C’était en 1979. Suzy Trébeau a 10 ans. Elle grandit en mode "garçon manqué" au quartier de Clairière à Fort de France, la ville qui l’a vue naitre. Son père, chauffeur de taxi, ne vit pas avec la famille. Sa mère, aide-soignante à l’hôpital, élève seule ses sept enfants, mais ne les prive de rien ou si peu.

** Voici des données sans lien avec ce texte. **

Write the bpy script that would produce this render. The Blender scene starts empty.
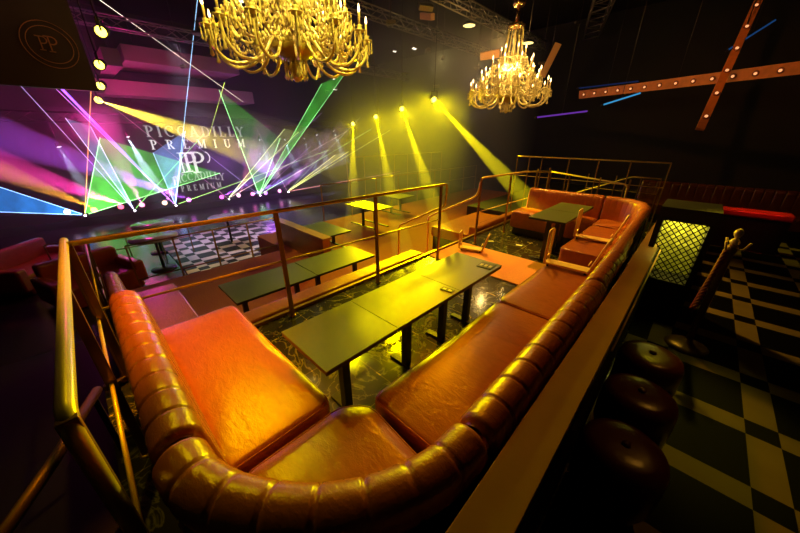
import bpy, bmesh, math, random
from mathutils import Vector, Matrix
random.seed(7)
S = bpy.context.scene
COL = S.collection
PI = math.pi
R = math.radians

# ------------------------------------------------------------------ camera
cd = bpy.data.cameras.new('camera')
cd.sensor_width = 36.0
cd.lens = 300.0 / 800.0 * 36.0
cd.clip_start = 0.02
cd.clip_end = 200
cam = bpy.data.objects.new('camera', cd)
COL.objects.link(cam)
cam.location = (0, 0, 1.73)
cam.rotation_euler = (R(90 - 23.7), 0, R(44.0))
S.camera = cam

# ------------------------------------------------------------------ world, exposure
S.view_settings.view_transform = 'Standard'
S.view_settings.look = 'None'
S.view_settings.gamma = 1.0
S.view_settings.use_curve_mapping = False
S.view_settings.exposure = 0.0
w = bpy.data.worlds.new('world'); S.world = w
w.use_nodes = True
w.node_tree.nodes['Background'].inputs[0].default_value = (0.02, 0.012, 0.02, 1)
w.node_tree.nodes['Background'].inputs[1].default_value = 0.0
cy = S.cycles
cy.transparent_max_bounces = 64
cy.max_bounces = 6
cy.diffuse_bounces = 2
cy.glossy_bounces = 3
cy.volume_bounces = 0
cy.sample_clamp_indirect = 3.0
cy.caustics_reflective = False
cy.caustics_refractive = False

def lamp(name, kind, loc, energy, color, target=None, **kw):
    l = bpy.data.lights.new(name, kind)
    l.energy = energy; l.color = color
    for k, v in kw.items(): setattr(l, k, v)
    o = bpy.data.objects.new(name, l); COL.objects.link(o)
    o.location = loc
    if target is not None:
        d = Vector(target) - Vector(loc)
        o.rotation_euler = d.to_track_quat('-Z', 'Y').to_euler()
    return o

YEL = (1.0, 0.80, 0.0)
WARM = (1.0, 0.50, 0.10)
# yellow wash over the near booth, floodlights first, then overhead lamps added without fixtures
lamp('yellow_wash', 'SPOT', (-7.2, 9.0, 2.9), 2300, YEL, (-2.3, 1.1, 0.6), spot_size=R(27), spot_blend=0.8, shadow_soft_size=0.06)
lamp('yellow_wash', 'SPOT', (-5.4, 5.4, 4.2), 260, (1, .80, 0), (-1.7, 1.9, 0.5), spot_size=R(34), spot_blend=1.0, shadow_soft_size=0.08)
lamp('yellow_wash', 'SPOT', (-6.4, 4.4, 4.8), 720, (1.0, 0.80, 0.0), (-2.9, 2.0, 0.7), spot_size=R(34), spot_blend=1.0, shadow_soft_size=0.08)  # added above the rail to turn it golden
lamp('orange_spot', 'SPOT', (-4.6, 2.0, 4.0), 300, (1.0, 0.50, 0.0), (-3.9, 0.3, -0.2), spot_size=R(30), spot_blend=1.0, shadow_soft_size=0.08)  # added orange fill with no fixture, warms the brown lower bench
lamp('yellow_wash', 'SPOT', (-4.6, 1.0, 4.5), 280, (1.0, 0.74, 0.0), (-1.25, 0.4, 0.4), spot_size=R(24), spot_blend=1.0, shadow_soft_size=0.16)
# orange ceiling spot on the end bench
lamp('orange_spot', 'SPOT', (-3.5, 1.1, 4.6), 1350, (1.0, 0.30, 0.0), (-2.1, 0.2, 0.42), spot_size=R(27), spot_blend=1.0, shadow_soft_size=0.12)
lamp('orange_spot', 'SPOT', (-3.6, 5.0, 4.4), 420, (1.0, 0.30, 0.0), (-0.75, 1.9, 0.4), spot_size=R(34), spot_blend=1.0, shadow_soft_size=0.12)
lamp('orange_spot', 'SPOT', (-2.9, 6.2, 4.6), 1100, (1.0, 0.52, 0.06), (-1.2, 4.9, 0.3), spot_size=R(52), spot_blend=1.0, shadow_soft_size=0.12)
# lower tier, orange-yellow
lamp('orange_spot', 'SPOT', (-4.6, 4.6, 5.0), 800, (1.0, 0.48, 0.02), (-3.5, 3.2, -0.6), spot_size=R(50), spot_blend=1.0, shadow_soft_size=0.2)
lamp('yellow_spot', 'SPOT', (-2.9, -2.2, 4.4), 120, (1.0, 0.68, 0.0), (-1.9, -0.35, 1.0), spot_size=R(17), spot_blend=0.9, shadow_soft_size=0.08)  # added with no fixture, brightens the left handrail and its mid bar
# walkway on the right
lamp('yellow_spot', 'SPOT', (0.1, 6.6, 4.6), 420, (1.0, 0.72, 0.02), (0.52, 2.35, 0.0), spot_size=R(12), spot_blend=0.9, shadow_soft_size=0.1)
lamp('orange_spot', 'SPOT', (0.6, 6.4, 4.6), 9, (1.0, 0.40, 0.08), (1.0, 4.6, 0.0), spot_size=R(50), spot_blend=1.0, shadow_soft_size=0.1)
lamp('red_spot', 'SPOT', (1.2, 6.2, 3.6), 9, (1.0, 0.16, 0.06), (0.8, 8.6, 0.7), spot_size=R(90), spot_blend=1.0, shadow_soft_size=0.1)
lamp('orange_spot', 'SPOT', (-1.0, 5.6, 5.4), 330, (1.0, 0.32, 0.05), (-0.6, 11.6, 3.0), spot_size=R(50), spot_blend=1.0, shadow_soft_size=0.1)
# stage colour
lamp('magenta_wash', 'POINT', (-14.0, 0.8, 2.0), 190, (1.0, 0.02, 0.35), shadow_soft_size=0.3)
lamp('magenta_wash', 'SPOT', (-10.5, 0.6, 4.0), 120, (1.0, 0.02, 0.08), (-9.6, -1.1, -0.8), spot_size=R(30), spot_blend=1.0, shadow_soft_size=0.2)
lamp('violet_wash', 'POINT', (-13.6, 5.6, 0.4), 170, (0.50, 0.08, 1.0), shadow_soft_size=0.3)
lamp('violet_wash', 'SPOT', (-12.0, 3.0, 4.5), 900, (0.85, 0.72, 1.0), (-9.5, 2.6, -1.2), spot_size=R(32), spot_blend=0.9, shadow_soft_size=0.2)

# ------------------------------------------------------------------ materials
MATS = {}
def new_mat(name):
    m = bpy.data.materials.new(name); m.use_nodes = True
    return m, m.node_tree, m.node_tree.nodes, m.node_tree.links
def pbr(name, col, rough=0.5, metal=0.0, bump=0.0, bscale=30, var=0.0, spec=0.5, coat=0.0, detail=4):
    if name in MATS: return MATS[name]
    m, t, n, l = new_mat(name)
    b = n['Principled BSDF']
    b.inputs['Base Color'].default_value = (*col, 1)
    b.inputs['Roughness'].default_value = rough
    b.inputs['Metallic'].default_value = metal
    b.inputs['Specular IOR Level'].default_value = spec
    b.inputs['Coat Weight'].default_value = coat
    b.inputs['Coat Roughness'].default_value = 0.2
    if bump or var:
        tc = n.new('ShaderNodeTexCoord')
        nz = n.new('ShaderNodeTexNoise'); nz.inputs['Scale'].default_value = bscale; nz.inputs['Detail'].default_value = detail
        l.new(tc.outputs['Object'], nz.inputs['Vector'])
        if bump:
            bp = n.new('ShaderNodeBump'); bp.inputs['Strength'].default_value = bump; bp.inputs['Distance'].default_value = 0.02
            l.new(nz.outputs['Fac'], bp.inputs['Height']); l.new(bp.outputs['Normal'], b.inputs['Normal'])
        if var:
            mx = n.new('ShaderNodeMix'); mx.data_type = 'RGBA'
            mx.inputs[6].default_value = (*[c * (1 - var) for c in col], 1)
            mx.inputs[7].default_value = (*[min(1, c * (1 + var)) for c in col], 1)
            l.new(nz.outputs['Fac'], mx.inputs[0]); l.new(mx.outputs[2], b.inputs['Base Color'])
    MATS[name] = m
    return m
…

C’est d’elle que je tiens ma passion pour la musique et le chant. Ma mère m’achetait tous les samedis au moins 10 vinyles, tous styles confondus. D’ailleurs c’est elle qui m’a fait découvrir Michael Jackson. Ça vous situe le personnage !
Suzie Trébeau
En 1979, Suzy Trébeau n’aime rien de plus que les vacances dans la petite maison de pêcheur de ses grands-parents à Bellefontaine, et les virées chez son arrière-grand-mère aux Anses d’Arlet. La vieille dame se renfrogne chaque fois que ses petits-enfants refusent de manger des légumes pays, en leur lançant invariablement : " Ti manmay atjolman zot ni ganm" (les enfants d'aujourd'hui font des manières).

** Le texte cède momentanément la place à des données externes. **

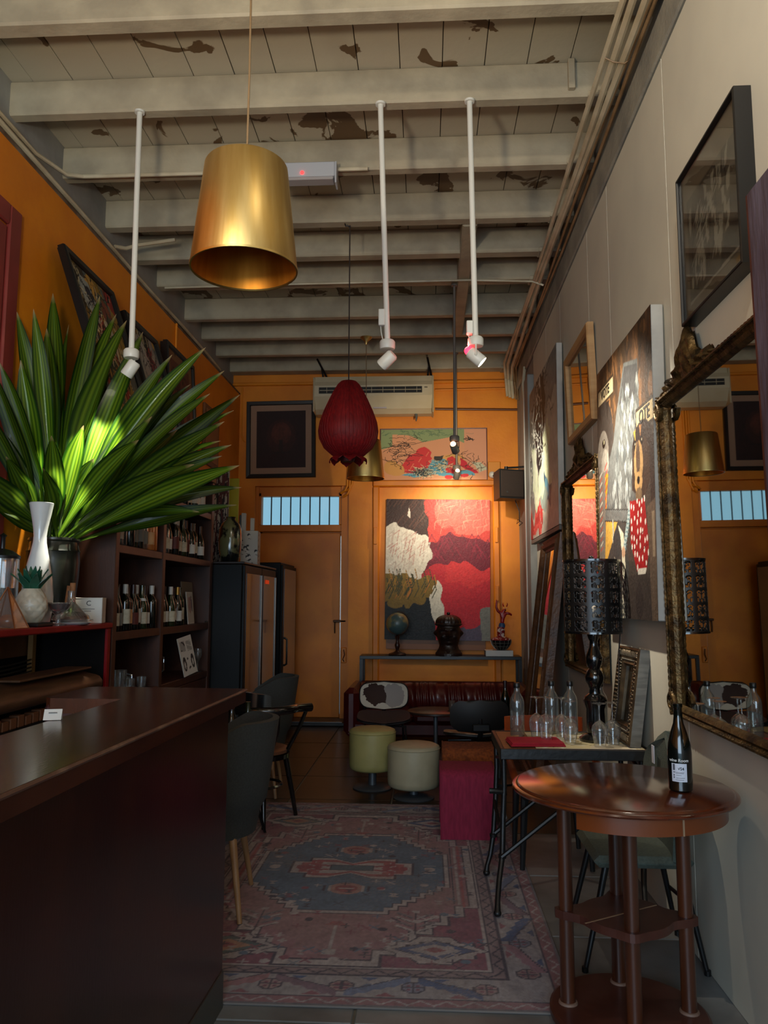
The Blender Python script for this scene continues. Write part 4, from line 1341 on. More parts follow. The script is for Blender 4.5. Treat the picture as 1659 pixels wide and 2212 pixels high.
# rolled-back key lid and keyboard edge
mb = MB()
sec = [(0.03, 0.0), (0.05, 0.02), (0.05, 0.05), (0.03, 0.075), (0.0, 0.085), (-0.16, 0.12), (-0.17, 0.10), (-0.03, 0.055), (0.0, 0.0)]
n = len(sec)
vs = [(x, -2.2, z) for x, z in sec] + [(x, -0.12, z) for x, z in sec]
mb.add(vs, [tuple(range(n)), tuple(range(2 * n - 1, n - 1, -1))] + [(i, n + i, n + (i + 1) % n, (i + 1) % n) for i in range(n)])
mb.v = [(x - .02, y, z + 1.03) for x, y, z in mb.v]
mb.build('key_lid', m_pwood, t, angle=60)
MB().box(-0.19, -0.03, -0.95, -0.14, 1.148, 1.16, bev=0.004, mtx=Matrix.Rotation(0.0, 4, 'Y')).build('hinged_flap', m_pwood, t, smooth=False)
MB().box(-0.30, 0.0, -2.2, -0.14, 0.90, 0.94).build('key_bed', m_pdark, t, smooth=False)
mk = M('hammer_felt', (104, 62, 34), 0.6)
for k in range(22):
    MB().box(-0.06, -0.01, -1.75 + k * .07, -1.75 + k * .07 + .055, 0.94, 0.985 + .006 * (k % 3), bev=0.003).build('key_block', mk, t, smooth=False)

# ------------------------------------------------------------------ things on the piano
PZ = 1.412
m_glaze = M('dark_green_glaze', (30, 36, 28), 0.3, c2=(20, 22, 18), scale=4, coat=0.12, bump=0.2, bscale=14)
t = thing('potted_plant', 'big green striped palm-like plant in a dark glazed jar on the piano', 'plant', (-2.20, 4.42, PZ))
prof = [(0, 0), (.105, 0), (.118, .03), (.136, .14), (.147, .27), (.150, .36), (.146, .415), (.150, .422), (.143, .435), (.137, .475), (.146, .485), (.146, .497), (.13, .50), (.126, .48), (.126, .40), (0, .40)]
MB().lathe(prof, seg=40).build('jar', m_glaze, t)
MB().lathe([(0, .405), (.125, .41), (0, .43)], seg=20).build('soil', M('dark_soil', (26, 20, 14), 0.9), t)
m_leaf = M_paint('striped_leaf', 0.34, 0.0, coat=0.2, transl=0.45)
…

En 1979, Suzy Trébeau ne sait pas encore qu’elle ira au collège de Pointe des Nègres et, qu’après la classe de 3ème elle passera par le COPES pour des études de couture. Ce qu’elle sait en revanche, c’est qu’elle n’aime pas trop l’école et encore moins ce que l’on lui fait subir entre deux cours.
J’ai souffert du racisme à cause de ma couleur de peau. Trop foncée pour mes propres compatriotes. Ça ne s’oublie pas. Mais dans l’ensemble, j’ai eu une enfance plutôt joyeuse et insouciante.
En 1979, Suzy Trébeau a 10 ans. Certains week-ends, elle délaisse les pique-niques avec parents, amis, voisins, ou les tournois de football, pour passer l’après-midi avec son grand-père qui l’emmène dans des concours d’orchestres. Cette année-là, c’est le déclic !
J’ai assisté à un concours où les gens sifflaient Jocelyne Béroard parce qu’elle chantait en anglais. Elle leur a répondu : "Un jour, vous m’appellerez MADAME Jocelyne Béroard". Quand je suis rentrée à la maison, j’ai dit à ma mère : Un jour, je chanterai comme la dame du concours ! Je rêvais déjà d’être une artiste. En y pensant bien, je ne pouvais pas faire autre chose. J’ai baigné dans la musique dès l’enfance. J’imitais mes idoles devant le miroir avec une brosse à dents à la main en guise de micro et une serviette sur la tête pour les cheveux long. Je regardais mes frères jouer avec leur groupe Le Bookelos. La salle de répétition se trouvait chez ma mère. J’en ai vu défiler des artistes !
À 16 ans, Suzy Trébeau est présentée par l’un de ses frères à Joël Zabulon. Premier essai en studio. Satisfait, Zabulon la met en contact avec José Versol pour des chœurs sur son album. L’ingénieur du son Jean-Pierre Bullot, qui officie ce jour-là, est séduit à son tour. Il lui propose de devenir choristes chez Hibiscus Records, la maison de disque du couple Mauriello.
La jeune femme est lancée. Elle chante avec Éric Virgal, Jacky Alpha, Zaza, Taxi Kréol, fait sa première scène avec le groupe Bassingo de Willy Léger devant dix-mille personnes en Colombie, puis intègre Malavoi avec lequel elle voyage et se produit à l'Élysée pour François Mitterrand et le président sénégalais Abdou Diouf en 1992.
L’année 1992 voit la naissance également de Kwak. C’est le nouveau phénomène zouk à l’époque.
Kwak est mon groupe chéri, pour le meilleur et pour le pire. Je lui dois beaucoup. En 1992, nous étions les rois du monde. Les expériences comme les mercredis et vendredis au INN, les tournées aux États-Unis ou en Haïti, la féerie à chaque sortie d’album, les tubes comme Séré mwen, Konparézon, Kontinué… tellement de souvenirs pendant cinq ans !
Aujourd’hui, Suzy Trébeau continue de chanter, en solo, ou avec ses amies Jocelyne Béroard, Joëlle Ursull, Tanya Saint-Val, Jocelyne Labylle, Princess Lover et Tatiana Miath, qui forment avec elle le concept Lawon dé dam. Elle fait également de la radio.
Comme quoi la musique mène à tout, à condition de sortir d’un studio pour entrer dans un autre.